Israeli Prime Minister Ariel Sharon decided to transfer the collaborators living in Al Daheena area, in the southern Gaza Strip, to the Tal Arad area in the Negev.

The decision came after the families of the collaborators appealed to the Israeli High Court to be transferred out of the Gaza Strip fearing revenge acts carried out by Palestinian residents.

Israeli bulldozers started preparing the infrastructure of the “collaborators village,” eight kilometers away from the Negev town of Arad.

Dr. Moty Brill, head of Arad municipality, reported that he was hoping the collaborators would be moved to Tel Aviv and expressed rejection at having them residing in his town. 

Sharon decided to move the collaborators to Tal Arad without submitting the proposal to the government for approval.

Israel’s security cabinet on Monday decided to allow 40 collaborator families now living in the Gaza Strip to move into Israel.

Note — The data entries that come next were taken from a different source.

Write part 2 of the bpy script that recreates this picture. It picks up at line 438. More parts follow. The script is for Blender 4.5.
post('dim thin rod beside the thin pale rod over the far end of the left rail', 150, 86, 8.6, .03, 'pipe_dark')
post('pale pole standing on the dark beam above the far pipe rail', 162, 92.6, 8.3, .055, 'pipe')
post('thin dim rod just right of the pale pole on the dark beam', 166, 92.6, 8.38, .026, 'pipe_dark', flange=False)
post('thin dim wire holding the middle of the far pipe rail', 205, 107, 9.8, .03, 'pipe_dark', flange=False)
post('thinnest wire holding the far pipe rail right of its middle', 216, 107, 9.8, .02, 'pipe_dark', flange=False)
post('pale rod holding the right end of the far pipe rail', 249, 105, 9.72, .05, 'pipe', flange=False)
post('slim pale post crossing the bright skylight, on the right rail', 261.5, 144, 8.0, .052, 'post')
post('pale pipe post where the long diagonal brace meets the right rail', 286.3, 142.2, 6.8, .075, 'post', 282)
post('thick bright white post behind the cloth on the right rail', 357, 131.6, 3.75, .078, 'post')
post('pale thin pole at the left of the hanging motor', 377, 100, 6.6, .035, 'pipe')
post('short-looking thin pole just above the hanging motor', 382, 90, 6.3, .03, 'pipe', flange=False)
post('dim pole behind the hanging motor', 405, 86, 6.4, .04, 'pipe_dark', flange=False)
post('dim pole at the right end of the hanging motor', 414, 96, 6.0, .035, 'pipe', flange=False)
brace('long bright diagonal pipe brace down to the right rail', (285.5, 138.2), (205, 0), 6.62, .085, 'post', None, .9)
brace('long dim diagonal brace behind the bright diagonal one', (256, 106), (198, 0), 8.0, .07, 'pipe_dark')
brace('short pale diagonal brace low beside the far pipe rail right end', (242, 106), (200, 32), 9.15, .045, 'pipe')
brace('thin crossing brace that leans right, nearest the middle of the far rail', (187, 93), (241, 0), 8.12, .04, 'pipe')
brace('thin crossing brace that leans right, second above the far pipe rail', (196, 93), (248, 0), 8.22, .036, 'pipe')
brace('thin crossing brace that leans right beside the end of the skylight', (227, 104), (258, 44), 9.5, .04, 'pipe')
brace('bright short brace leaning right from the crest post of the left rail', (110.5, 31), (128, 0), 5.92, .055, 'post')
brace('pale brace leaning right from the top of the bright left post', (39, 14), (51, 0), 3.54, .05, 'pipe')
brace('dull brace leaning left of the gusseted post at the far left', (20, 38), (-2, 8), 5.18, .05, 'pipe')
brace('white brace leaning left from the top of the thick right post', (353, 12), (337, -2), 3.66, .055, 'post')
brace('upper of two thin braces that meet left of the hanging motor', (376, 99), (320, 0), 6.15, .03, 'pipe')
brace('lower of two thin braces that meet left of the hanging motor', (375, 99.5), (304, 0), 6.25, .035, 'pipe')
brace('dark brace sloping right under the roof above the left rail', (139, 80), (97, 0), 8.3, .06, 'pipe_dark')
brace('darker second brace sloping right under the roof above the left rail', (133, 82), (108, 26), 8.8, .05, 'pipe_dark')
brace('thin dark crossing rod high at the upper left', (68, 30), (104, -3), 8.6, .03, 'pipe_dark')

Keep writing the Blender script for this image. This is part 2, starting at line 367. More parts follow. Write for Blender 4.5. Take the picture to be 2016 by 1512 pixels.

The collaborator families currently live in the al-Daheena area, in the southern Gaza Strip. The ministers voted to allow them into Israel ‘in exchange for their services to the state of Israel.’

The 74 Palestinian collaborators living in a village that the army created for them in the southern Gaza Strip, appealed to the Israeli High Court in late June 2005. Through Israeli lawyers, they requested that they be evacuated from the Gaza Strip.

The collaborators are Bedouin families from the Sinai desert; some are bearers of Israeli identity cards.

The families appealed to the Israeli High Court to be allowed into Israel and to be granted legal status and residency rights. They also demanded compensation, similar to that which the Israeli state is paying to the evacuated settlers.

An Israeli source reported that these families will be allowed into Israel under temporary legal status, and that the army will level their homes while leveling the settlers’ homes in the Gaza Strip during the pullout. 

The Israeli government tried to move the collaborators into Arabic towns in Israel, but the Arab residents resisted this decision and rejected having collaborators “who betrayed their own country and people” among them.

Over the last several months, Israel has been trying to pressure the P.A to keep the collaborators in the Gaza Strip and to guarantee their safety. 

The collaborators fear that if they remain in the Gaza Strip after the Israeli withdrawal, Palestinian fighters and residents will take revenge and kill them. 

Collaborators were behind the arrest of hundreds of Palestinians residents.  Some were also involved in killing fighters or facilitating military activities that led to the assassination of fighters and activists or their arrest.